Let’s take data/VR2915_+1res_ref/ as an example for the code snippets in this guide.

Data serialisation

This simulation of the group with the Ref SWIFT-EAGLE model contains the following data arrays:

$ ls ./

baryon_mass.npy
bh_edd_fraction.npy
bh_edd_fraction_by_id.npy
bh_mass.npy
bh_mass_by_id.npy
bh_mass_in_50kpc.npy
centre_potential.npy
...

Warning

Object properties are stored in .npy files and serialised with NumPy, which must be installed in your environment. The following I/O functions can be used:

import numpy as np

my_array = np.ones(10)
np.save(my_array, "my_array.npy")

# Load it from file
my_array = np.load(my_array)

In the scripts below, we assume that:

  • You have configured a Python environment

  • The current working directory is the repository’s root directory, entropy-core-evolution/

  • NumPy is imported:

>>> import numpy as np

Example: halo masses

The self-similar masses are stored as arrays in files containing m200 and m500 in their name. In general, the data is stored in a 1D array containing the VR catalogue halo mass for every snapshot in the redshift output list (saved in redshifts.npy). For convenience, commonly used quantities like m200 at \(z=0\) are also duplicated in filenames starting with final_ and containing _0199, which is the index of the final simulation snapshot (out of 200).

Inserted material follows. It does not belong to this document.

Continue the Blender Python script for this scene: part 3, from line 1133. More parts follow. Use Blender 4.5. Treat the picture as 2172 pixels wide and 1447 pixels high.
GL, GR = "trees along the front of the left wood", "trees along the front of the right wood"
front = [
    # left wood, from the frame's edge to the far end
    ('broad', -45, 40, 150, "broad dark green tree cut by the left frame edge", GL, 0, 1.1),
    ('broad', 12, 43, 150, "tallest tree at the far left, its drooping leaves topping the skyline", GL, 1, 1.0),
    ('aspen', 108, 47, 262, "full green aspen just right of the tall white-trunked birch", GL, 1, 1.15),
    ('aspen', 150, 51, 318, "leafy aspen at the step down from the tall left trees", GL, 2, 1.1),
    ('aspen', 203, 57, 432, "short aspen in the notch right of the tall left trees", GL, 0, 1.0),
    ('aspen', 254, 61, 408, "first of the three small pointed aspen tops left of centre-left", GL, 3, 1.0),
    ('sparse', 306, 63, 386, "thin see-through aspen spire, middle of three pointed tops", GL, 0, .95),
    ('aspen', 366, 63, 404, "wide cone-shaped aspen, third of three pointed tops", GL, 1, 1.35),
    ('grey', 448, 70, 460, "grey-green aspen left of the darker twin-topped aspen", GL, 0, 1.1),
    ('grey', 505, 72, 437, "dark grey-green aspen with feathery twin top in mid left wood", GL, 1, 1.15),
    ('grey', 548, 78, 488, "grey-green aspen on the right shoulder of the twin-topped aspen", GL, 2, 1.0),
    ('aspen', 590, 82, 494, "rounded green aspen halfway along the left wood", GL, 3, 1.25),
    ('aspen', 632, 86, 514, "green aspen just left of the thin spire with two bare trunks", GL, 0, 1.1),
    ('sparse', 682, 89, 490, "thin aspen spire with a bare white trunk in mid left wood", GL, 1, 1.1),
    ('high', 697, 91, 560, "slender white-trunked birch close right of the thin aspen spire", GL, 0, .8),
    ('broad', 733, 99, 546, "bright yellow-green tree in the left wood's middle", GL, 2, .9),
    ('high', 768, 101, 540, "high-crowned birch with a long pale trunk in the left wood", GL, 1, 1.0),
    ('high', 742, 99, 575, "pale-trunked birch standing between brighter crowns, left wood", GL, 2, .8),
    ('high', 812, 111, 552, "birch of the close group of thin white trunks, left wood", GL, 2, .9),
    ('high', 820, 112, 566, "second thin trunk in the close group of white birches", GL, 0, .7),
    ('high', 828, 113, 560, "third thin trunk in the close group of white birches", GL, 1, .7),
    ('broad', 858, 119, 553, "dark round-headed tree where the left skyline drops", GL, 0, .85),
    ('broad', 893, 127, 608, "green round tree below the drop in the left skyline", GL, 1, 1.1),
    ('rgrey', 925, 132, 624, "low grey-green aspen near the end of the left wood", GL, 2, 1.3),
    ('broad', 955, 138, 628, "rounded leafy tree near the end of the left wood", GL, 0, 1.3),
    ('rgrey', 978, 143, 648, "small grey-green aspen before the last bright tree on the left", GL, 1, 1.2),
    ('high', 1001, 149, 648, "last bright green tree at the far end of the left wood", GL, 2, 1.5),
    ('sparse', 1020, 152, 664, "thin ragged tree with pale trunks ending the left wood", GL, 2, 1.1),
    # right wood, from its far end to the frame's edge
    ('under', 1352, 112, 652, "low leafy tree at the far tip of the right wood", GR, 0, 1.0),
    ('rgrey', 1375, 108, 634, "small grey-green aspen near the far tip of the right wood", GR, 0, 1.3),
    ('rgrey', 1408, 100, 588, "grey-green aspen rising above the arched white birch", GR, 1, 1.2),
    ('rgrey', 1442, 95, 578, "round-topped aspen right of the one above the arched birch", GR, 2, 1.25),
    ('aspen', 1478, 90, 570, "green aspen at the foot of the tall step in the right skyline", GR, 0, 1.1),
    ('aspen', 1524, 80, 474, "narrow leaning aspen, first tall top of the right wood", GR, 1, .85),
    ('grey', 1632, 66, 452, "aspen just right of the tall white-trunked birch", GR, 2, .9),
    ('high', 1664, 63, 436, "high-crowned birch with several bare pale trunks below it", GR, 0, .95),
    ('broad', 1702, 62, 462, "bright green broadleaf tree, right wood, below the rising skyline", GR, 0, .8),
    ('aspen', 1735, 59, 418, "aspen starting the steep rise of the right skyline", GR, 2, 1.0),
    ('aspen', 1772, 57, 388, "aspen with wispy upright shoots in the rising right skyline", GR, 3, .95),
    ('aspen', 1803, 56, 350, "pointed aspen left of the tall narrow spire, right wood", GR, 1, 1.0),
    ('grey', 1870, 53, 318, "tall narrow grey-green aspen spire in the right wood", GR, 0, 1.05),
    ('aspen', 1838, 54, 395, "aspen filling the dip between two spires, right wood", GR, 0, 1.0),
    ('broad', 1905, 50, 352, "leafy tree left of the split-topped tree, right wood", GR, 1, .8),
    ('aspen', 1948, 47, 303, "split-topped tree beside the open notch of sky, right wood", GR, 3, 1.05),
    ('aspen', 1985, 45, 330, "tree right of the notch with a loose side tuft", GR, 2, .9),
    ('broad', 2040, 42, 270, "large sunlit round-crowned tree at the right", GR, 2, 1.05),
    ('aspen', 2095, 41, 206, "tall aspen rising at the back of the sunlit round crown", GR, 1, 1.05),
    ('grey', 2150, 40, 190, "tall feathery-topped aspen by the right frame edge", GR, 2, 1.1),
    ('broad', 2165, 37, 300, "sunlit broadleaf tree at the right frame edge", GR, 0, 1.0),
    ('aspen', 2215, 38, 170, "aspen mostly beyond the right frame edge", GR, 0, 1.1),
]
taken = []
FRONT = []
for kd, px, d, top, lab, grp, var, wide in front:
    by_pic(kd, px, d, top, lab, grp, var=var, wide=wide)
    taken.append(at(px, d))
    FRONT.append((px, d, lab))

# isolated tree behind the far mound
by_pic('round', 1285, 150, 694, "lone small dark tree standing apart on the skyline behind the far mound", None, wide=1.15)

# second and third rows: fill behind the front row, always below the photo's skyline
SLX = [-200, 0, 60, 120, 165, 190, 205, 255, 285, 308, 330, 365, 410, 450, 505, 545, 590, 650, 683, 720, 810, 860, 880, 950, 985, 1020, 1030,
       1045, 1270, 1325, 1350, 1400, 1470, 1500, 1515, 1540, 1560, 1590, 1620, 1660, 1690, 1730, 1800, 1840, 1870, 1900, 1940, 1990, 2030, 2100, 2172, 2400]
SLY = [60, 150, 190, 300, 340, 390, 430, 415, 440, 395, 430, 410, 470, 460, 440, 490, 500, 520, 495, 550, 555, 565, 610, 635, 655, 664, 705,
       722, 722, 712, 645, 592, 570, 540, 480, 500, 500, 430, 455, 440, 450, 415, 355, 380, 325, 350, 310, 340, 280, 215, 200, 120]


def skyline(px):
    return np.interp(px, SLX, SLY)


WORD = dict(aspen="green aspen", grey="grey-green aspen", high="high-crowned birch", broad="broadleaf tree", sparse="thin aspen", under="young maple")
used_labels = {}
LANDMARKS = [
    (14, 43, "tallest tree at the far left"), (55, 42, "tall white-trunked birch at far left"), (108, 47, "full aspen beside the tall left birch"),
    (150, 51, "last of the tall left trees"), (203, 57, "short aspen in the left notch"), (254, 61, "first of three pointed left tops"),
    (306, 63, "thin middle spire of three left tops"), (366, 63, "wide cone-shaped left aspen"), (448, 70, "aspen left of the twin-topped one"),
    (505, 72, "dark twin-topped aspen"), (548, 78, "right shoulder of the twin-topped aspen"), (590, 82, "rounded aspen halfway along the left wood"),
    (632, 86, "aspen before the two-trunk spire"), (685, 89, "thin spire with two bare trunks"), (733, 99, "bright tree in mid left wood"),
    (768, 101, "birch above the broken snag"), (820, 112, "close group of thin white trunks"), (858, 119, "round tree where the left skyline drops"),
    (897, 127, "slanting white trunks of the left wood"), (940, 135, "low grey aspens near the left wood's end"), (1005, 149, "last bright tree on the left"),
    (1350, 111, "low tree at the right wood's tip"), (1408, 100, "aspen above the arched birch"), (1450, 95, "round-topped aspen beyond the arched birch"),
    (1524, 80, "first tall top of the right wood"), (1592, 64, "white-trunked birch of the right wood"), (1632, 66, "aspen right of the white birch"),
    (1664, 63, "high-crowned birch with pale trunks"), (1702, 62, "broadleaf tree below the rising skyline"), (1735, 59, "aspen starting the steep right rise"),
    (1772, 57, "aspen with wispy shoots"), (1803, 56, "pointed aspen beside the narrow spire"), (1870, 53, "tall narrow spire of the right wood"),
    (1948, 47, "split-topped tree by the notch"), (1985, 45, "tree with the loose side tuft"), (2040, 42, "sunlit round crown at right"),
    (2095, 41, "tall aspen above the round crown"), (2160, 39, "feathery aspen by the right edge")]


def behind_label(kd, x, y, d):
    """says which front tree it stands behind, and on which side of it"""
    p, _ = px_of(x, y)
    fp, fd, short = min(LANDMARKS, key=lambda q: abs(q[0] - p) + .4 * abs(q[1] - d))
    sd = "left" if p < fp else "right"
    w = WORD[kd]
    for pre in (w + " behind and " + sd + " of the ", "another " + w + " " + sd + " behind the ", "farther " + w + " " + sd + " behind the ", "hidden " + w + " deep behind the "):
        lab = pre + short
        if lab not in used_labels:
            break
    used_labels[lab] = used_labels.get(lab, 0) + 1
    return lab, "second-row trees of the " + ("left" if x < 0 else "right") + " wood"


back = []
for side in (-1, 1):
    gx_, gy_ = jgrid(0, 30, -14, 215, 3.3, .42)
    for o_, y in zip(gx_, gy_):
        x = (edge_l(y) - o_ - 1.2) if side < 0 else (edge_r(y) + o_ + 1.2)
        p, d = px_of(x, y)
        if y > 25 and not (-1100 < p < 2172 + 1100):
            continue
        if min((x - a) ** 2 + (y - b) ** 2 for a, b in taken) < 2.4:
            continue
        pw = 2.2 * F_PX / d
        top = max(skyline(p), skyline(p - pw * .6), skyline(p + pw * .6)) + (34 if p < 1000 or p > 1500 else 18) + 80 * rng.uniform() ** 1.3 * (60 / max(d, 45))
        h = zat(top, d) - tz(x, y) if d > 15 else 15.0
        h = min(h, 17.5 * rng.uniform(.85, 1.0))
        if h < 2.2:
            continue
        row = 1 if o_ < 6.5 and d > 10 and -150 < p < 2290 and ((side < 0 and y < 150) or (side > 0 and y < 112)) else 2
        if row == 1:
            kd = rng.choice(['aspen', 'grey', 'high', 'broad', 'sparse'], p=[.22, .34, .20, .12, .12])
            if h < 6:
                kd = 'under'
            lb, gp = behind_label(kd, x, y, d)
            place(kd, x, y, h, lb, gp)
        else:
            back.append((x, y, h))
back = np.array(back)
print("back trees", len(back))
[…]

>>> m200_z0 = np.load("data/VR2915_+1res_ref/final_m200_0199.npy")
>>> print(m200_z0)  # In solar masses
array(1.81625339e+13)

>>> m500 = np.load("data/VR2915_+1res_ref/m500.npy")
>>> print(m500.shape)  # In solar masses
(200,)
>>> print(m500[-1])
np.float64(8898277215097.906)

These data were used to produce Fig. 1 in the paper.

Example: other self-similar quantities

Similarly to \(M_{500}\), other self-similar quantities can be loaded from data files. A list of available quantities can be found below.

  • r500.npy: the list of virial radii, in Mpc, for the main object at every snapshot.

  • t500.npy: the list of virial temperature, in K, for the main object at every snapshot.

  • k500.npy: the list of virial (self-similar) entropy, in \(kev~cm^2\), for the main

    object at every snapshot.

Example: baryon fractions

The hot (and cold) gas fractions are built from the halo mass, \(M_{500}\), and the hot (and cold) gas mass computed by adding the mass of particles inside \(r_{500}\) with a temperature cut at \(10^5\) K.

>>> m500 = np.load("data/VR2915_+1res_ref/m500.npy")  # In Solar masses
>>> m_hot = np.load("data/VR2915_+1res_ref/hot_gas_mass.npy")  # In Solar masses
>>> hot_gas_fraction = m_hot / m500
>>>
>>> # Return it every 20 snapshots
>>> print(hot_gas_fraction[::20])
array([0.00220512, 0.0002538 , 0.00587353, 0.00801783, 0.01054588,
       0.01692892, 0.02454117, 0.01514342, 0.03016408, 0.03807911])

Similarly, you can compute the other mass ratios used in Fig. 3 from the following files:

  • cold_gas_mass.npy expresses the gas mass inside \(r_{500}\) and below \(10^5\) K.

  • gas_mass.npy expresses the gas mass in Solar masses inside \(r_{500}\) with any

    temperature.

  • star_mass.npy expresses the total stellar mass, in Solar masses, inside \(r_{500}\).

  • baryon_mass.npy expresses the total baryonic mass inside \(r_{500}\), obtained as the

    sum of the total gas and stellar masses above.

Finally, the central black hole mass in Solar masses is given in the bh_mass.npy file.